[Scenes as source code]

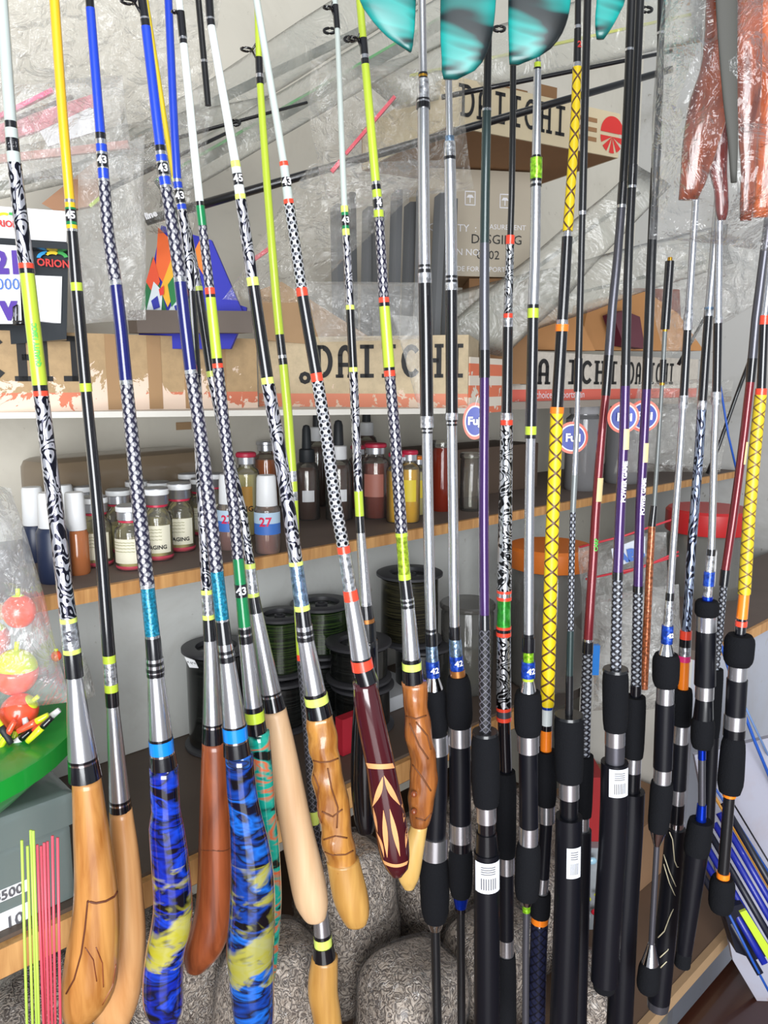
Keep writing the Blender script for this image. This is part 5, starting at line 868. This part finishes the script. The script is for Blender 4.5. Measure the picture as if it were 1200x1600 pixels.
bm = bmesh.new(); boxbm(bm, P(925, 1055, 1.3), Vector((.012, 0, 0)), Vector((0, .01, 0)), Vector((0, 0, .055))); tag(link('cyan_lighter', bm, M['cyan'], origin=P(925, 1055, 1.3), smooth=False), 'small cyan packet right of the dark red rod braid', 'packet')
# fuji tags
for k, (x, y, Y, ex, lb) in enumerate(((742, 658, .86, 10, 'round orange-rimmed blue tag half hidden behind the purple-grey rod'), (894, 684, .90, 24, 'round orange-rimmed blue Fuji tag behind the white-silver rod'), (974, 652, .82, 25, 'round orange-rimmed blue Fuji tag behind the left purple rod'), (1006, 650, .90, 23, 'round orange-rimmed blue Fuji tag behind the right purple rod'))):
    c = P(x, y, Y); m_ = pix(x, y, Y); root = empty('round_tag', c, lb, 'tag', 'round blue hang tags'); sx = .75 if k == 0 else 1; yaw = 0
    for nm, R0, dz, mt in (('tag_rim', 25, 0, solid('coral_rim', C(228, 108, 88), .4)), ('white_ring', 21, .0008, solid('tag_white', C(225, 228, 235), .4)), ('blue_disc', 19, .0016, solid('tag_blue', C(26, 52, 150), .35))):
        bm = bmesh.new(); prism(bm, [c+Vector((R0*m_*sx*math.cos(a), -dz, R0*m_*(1.15 if k == 0 else 1)*math.sin(a))) for a in [2*math.pi*i/32 for i in range(32)]], Vector((0, .001, 0))); link(nm, bm, mt, root, smooth=False)
    text_flat('Fuji', c+Vector((0, -.003, 0)), Vector((1, 0, 0)), Vector((0, 0, 1)), 17*m_, M['textw'], root, bold=.0005)
    bm = bmesh.new(); tubebm(bm, [c+Vector((0, 0, 24*m_)), c+Vector((.003, -.002, 40*m_))], .0004, 5); link('string', bm, M['textw'], root)
# ================================================================ price boxes, rainbow packet
def fbox(name, label, cat, pts, Y, d, mat, parent=None):
    bm = bmesh.new(); q = [P(x, y, Y) for x, y in pts]; prism(bm, q, Vector((-.02, d, 0))); o = link(name, bm, mat, parent, origin=None if parent else q[0], smooth=False); return tag(o, label, cat) if label else o
WH = solid('white_box_card', C(226, 228, 232), .45)
rt = empty('tackle_box', P(50, 520, 1.2), 'white and black tackle box with rainbow arc logo, at left in the kraft carton', 'box')
fbox('box_body', None, None, [(-60, 545), (104, 530), (107, 380), (-60, 385)], 1.15, .05, solid('black_box', C(42, 46, 50), .25), rt); fbox('window_panel', None, None, [(48, 500), (95, 505), (97, 432), (50, 430)], 1.148, .004, WH, rt)
def arcs(px, py, R0, Y, par, txt=None, ts=.013):
    c = P(px, py, Y); m_ = pix(px, py, Y)
    for a0, a1, mt, dx in ((.2, 1.6, solid('arc_green', C(60, 170, 80), .4), 9), (.9, 2.4, solid('arc_yellow', C(235, 205, 40), .4), 0), (1.5, 3.0, solid('arc_blue', C(40, 150, 210), .4), -9)):
        bm = bmesh.new(); n = 8; A_ = []; B_ = []
        for i in range(n+1): a = a0+(a1-a0)*i/n; A_.append(bm.verts.new(c+Vector((dx+R0*math.cos(a), 0, R0*.7*math.sin(a)))*m_)); B_.append(bm.verts.new(c+Vector((dx+R0*.6*math.cos(a), 0, R0*.42*math.sin(a)))*m_))
        for i in range(n): bm.faces.new((A_[i], A_[i+1], B_[i+1], B_[i]))
        link('logo_arc', bm, mt, par, smooth=False)
    if txt: text_flat(txt, P(px+2, py+8, Y), Vector((1, 0, -.08)).normalized(), Vector((0, 0, 1)), ts, M['textr'], par, bold=.0004)
arcs(82, 404, 16, 1.144, rt, 'ORION', .0145)
rt2 = empty('white_carton', P(30, 372, 1.13), 'white carton with ORION logo lying on the black tackle box', 'box')
fbox('carton_body', None, None, [(-60, 368), (104, 378), (104, 330), (-60, 318)], 1.14, .05, WH, rt2); fbox('black_rim', None, None, [(-60, 380), (112, 390), (112, 380), (-60, 369)], 1.12, .06, solid('black_box', C(42, 46, 50)), rt2); arcs(6, 342, 14, 1.138, rt2, 'ORION', .0125)
rt3 = empty('price_card', P(15, 500, 1.10), 'white handwritten price card with purple 21 and blue 000 held by a black clip', 'card')
fbox('card', None, None, [(-60, 506), (34, 506), (29, 384), (-60, 378)], 1.10, .003, WH, rt3)
X1, Z1 = Vector((1, 0, 0)), Vector((0, 0, 1))
text_flat('21', P(13, 412, 1.098), X1, Z1, .040, M['textp'], rt3, bold=.0022); text_flat('000', P(13, 445, 1.098), X1, Z1, .022, M['textdb'], rt3); text_flat('V', P(14, 487, 1.098), X1, Z1, .030, M['textp'], rt3, bold=.003)
bm = bmesh.new(); tubebm(bm, [P(22, 505, 1.094), P(21, 480, 1.094), P(27, 476, 1.094), P(27, 503, 1.094)], .0012, 6); boxbm(bm, P(20, 508, 1.092), X1*.016, Vector((0, .006, 0)), Z1*.006); link('binder_clip', bm, M['black'], rt3)
rp = empty('rainbow_packet', P(290, 490, 1.25), 'glossy packet printed with rainbow flames, green and white fish shapes on blue', 'packet')
BLU = solid('print_blue', C(28, 34, 170), .6)
q = [P(212, 545, 1.28), P(252, 352, 1.28), P(330, 375, 1.28), P(382, 495, 1.28), P(360, 545, 1.28)]; bm = bmesh.new(); prism(bm, q, Vector((0, .012, 0))); link('packet_body', bm, BLU, rp, smooth=False)
for poly, cc in (([(218, 490), (238, 400), (262, 492)], C(20, 110, 60)), ([(243, 425), (247, 355), (272, 380), (262, 452)], C(240, 105, 40)), ([(250, 452), (275, 385), (292, 420), (262, 480)], C(240, 180, 40)), ([(228, 440), (240, 400), (250, 440), (240, 460)], C(230, 80, 40)), ([(228, 488), (240, 440), (254, 455), (252, 488)], C(215, 225, 230)), ([(262, 488), (280, 455), (296, 470), (290, 490)], C(215, 225, 230)), ([(300, 400), (312, 375), (322, 410), (318, 430)], C(240, 130, 40)), ([(262, 445), (272, 430), (276, 470), (268, 480)], C(20, 120, 60)), ([(236, 470), (246, 462), (250, 480), (240, 484)], C(30, 40, 160)), ([(272, 478), (282, 474), (284, 486), (275, 488)], C(30, 40, 160)), ([(248, 452), (256, 446), (256, 460), (250, 462)], C(225, 50, 40))):
    kk_ = len(rp.children); bm = bmesh.new(); vs_ = [bm.verts.new(P(x, y, 1.2785-.0006*kk_)) for x, y in poly]; bm.faces.new(vs_); link('printed_shape', bm, solid('print_%d_%d_%d' % tuple(int(x*99) for x in cc), cc, .6), rp, smooth=False)
fbox('grey_tray', 'dark grey tray end standing in the kraft carton under the rainbow packet', 'tray', [(215, 520), (395, 520), (395, 486), (212, 484)], 1.24, .02, BOARD)
bm = bmesh.new(); q = [P(355, 470, 1.3), P(385, 480, 1.3), P(383, 500, 1.3), P(340, 492, 1.3)]; prism(bm, q, Vector((0, .01, 0))); tag(link('blue_packet', bm, BLU, origin=q[0], smooth=False), 'small dark blue packet right of the rainbow packet', 'packet')
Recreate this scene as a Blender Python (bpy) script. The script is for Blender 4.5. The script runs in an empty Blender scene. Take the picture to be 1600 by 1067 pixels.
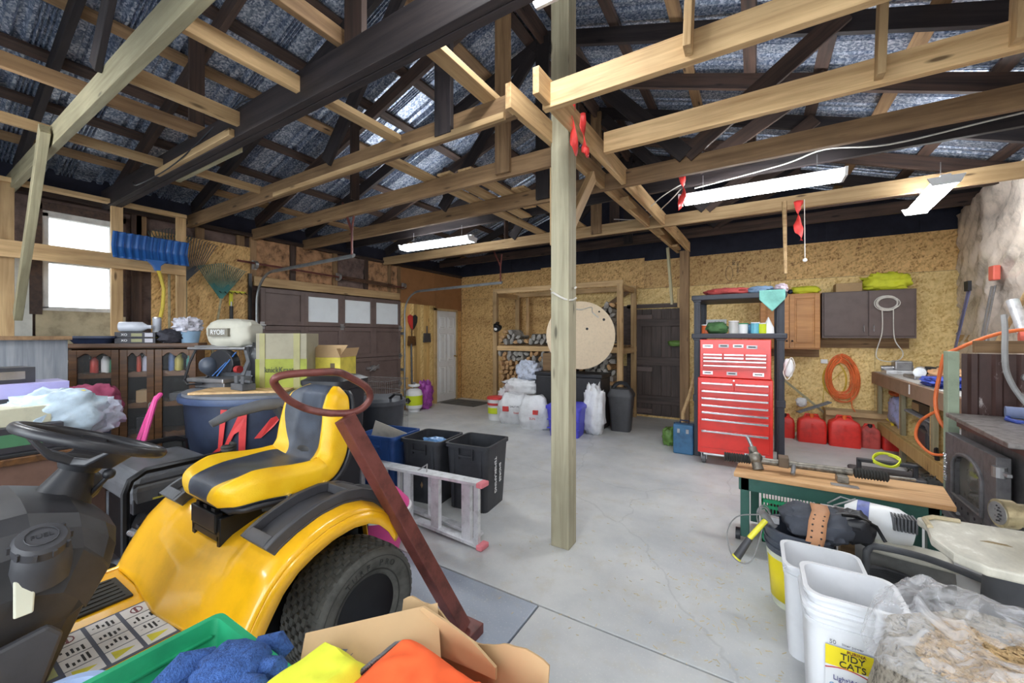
import bpy, bmesh, math, random
from math import pi, sin, cos, radians as R
from mathutils import Vector as V, Matrix, noise
C = bpy.context.scene.collection
S = bpy.context.scene
# ------------------------------------------------ camera
YAW = math.atan(380/620)
cd = bpy.data.cameras.new('camera'); cam = bpy.data.objects.new('camera', cd); C.objects.link(cam)
cd.sensor_width = 36; cd.lens = 620/1600*36; cd.shift_y = -8.5/1600; cd.clip_start = .05; cd.clip_end = 200
cam.location = (0, 0, 1.45); cam.rotation_euler = (pi/2, 0, YAW)
S.camera = cam
# ------------------------------------------------ world, exposure
S.view_settings.view_transform = 'Standard'; S.view_settings.look = 'None'
S.view_settings.exposure = 1.45; S.view_settings.gamma = 1; S.view_settings.use_curve_mapping = False
w = bpy.data.worlds.new('world'); S.world = w; w.use_nodes = True
w.node_tree.nodes['Background'].inputs[0].default_value = (.86, .93, 1, 1)
w.node_tree.nodes['Background'].inputs[1].default_value = 2.6
LAMP = 17.0
# ------------------------------------------------ materials
MT = {}
def nt(name):
    m = bpy.data.materials.new(name); m.use_nodes = True
    return m, m.node_tree, m.node_tree.nodes['Principled BSDF']
def N(t, typ, **k):
    n = t.nodes.new(typ)
    for a, b in k.items():
        if a in n.inputs.keys(): n.inputs[a].default_value = b
        else: setattr(n, a, b)
    return n
def c4(c): return (c[0], c[1], c[2], 1)
def srgb(r, g, b):
    return tuple(((x/255)/12.92 if x/255 <= .04045 else ((x/255+.055)/1.055)**2.4) for x in (r, g, b))
def coords(t, scale=(1, 1, 1), rot=(0, 0, 0), kind='Object'):
    tc = N(t, 'ShaderNodeTexCoord'); mp = N(t, 'ShaderNodeMapping')
    mp.inputs['Scale'].default_value = scale; mp.inputs['Rotation'].default_value = rot
    t.links.new(tc.outputs[kind], mp.inputs['Vector']); return mp.outputs[0]
def ramp(t, fac, stops):
    r = N(t, 'ShaderNodeValToRGB'); e = r.color_ramp.elements
    e[0].position, e[0].color = stops[0][0], c4(stops[0][1]); e[1].position, e[1].color = stops[-1][0], c4(stops[-1][1])
    for p, c in stops[1:-1]:
        q = e.new(p); q.color = c4(c)
    t.links.new(fac, r.inputs[0]); return r.outputs[0]
def mix(t, f, a, b, mode='MIX'):
    m = N(t, 'ShaderNodeMix', data_type='RGBA', blend_type=mode)
    for s, v in ((0, f), (6, a), (7, b)):
        if hasattr(v, 'is_output') or hasattr(v, 'links'): t.links.new(v, m.inputs[s])
        else: m.inputs[s].default_value = v if s == 0 else c4(v)
    return m.outputs[2]
def bump(t, p, h, s=.3, d=.01):
    b = N(t, 'ShaderNodeBump', Strength=s, Distance=d); t.links.new(h, b.inputs['Height']); t.links.new(b.outputs[0], p.inputs['Normal'])
def plain(name, col, rough=.5, metal=0, dirt=.18, ds=6, bmp=0, bs=60, coat=0):
    """worn, slightly uneven paint / plastic / metal"""
    if name in MT: return MT[name]
    m, t, p = nt(name); co = coords(t)
    n = N(t, 'ShaderNodeTexNoise', Scale=ds, Detail=6, Roughness=.65); t.links.new(co, n.inputs['Vector'])
    dk = tuple(c*(1-dirt*1.6) for c in col); lt = tuple(min(1, c*(1+dirt*.6)+dirt*.02) for c in col)
    t.links.new(ramp(t, n.outputs[0], [(.3, dk), (.5, col), (.72, lt)]), p.inputs['Base Color'])
    p.inputs['Roughness'].default_value = rough; p.inputs['Metallic'].default_value = metal
    if coat: p.inputs['Coat Weight'].default_value = coat; p.inputs['Coat Roughness'].default_value = .12
    if bmp:
        n2 = N(t, 'ShaderNodeTexNoise', Scale=bs, Detail=3); t.links.new(co, n2.inputs['Vector']); bump(t, p, n2.outputs[0], bmp)
    MT[name] = m; return m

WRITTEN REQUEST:
Find every line that has "this" in it, then return those lines.

OUTPUT BELOW:
Keep writing the Blender script for this image. This is part 5, starting at line 868. This part finishes the script. The script is for Blender 4.5. Measure the picture as if it were 1200x1600 pixels.
Recreate this scene as a Blender Python (bpy) script. The script is for Blender 4.5. The script runs in an empty Blender scene. Take the picture to be 1600 by 1067 pixels.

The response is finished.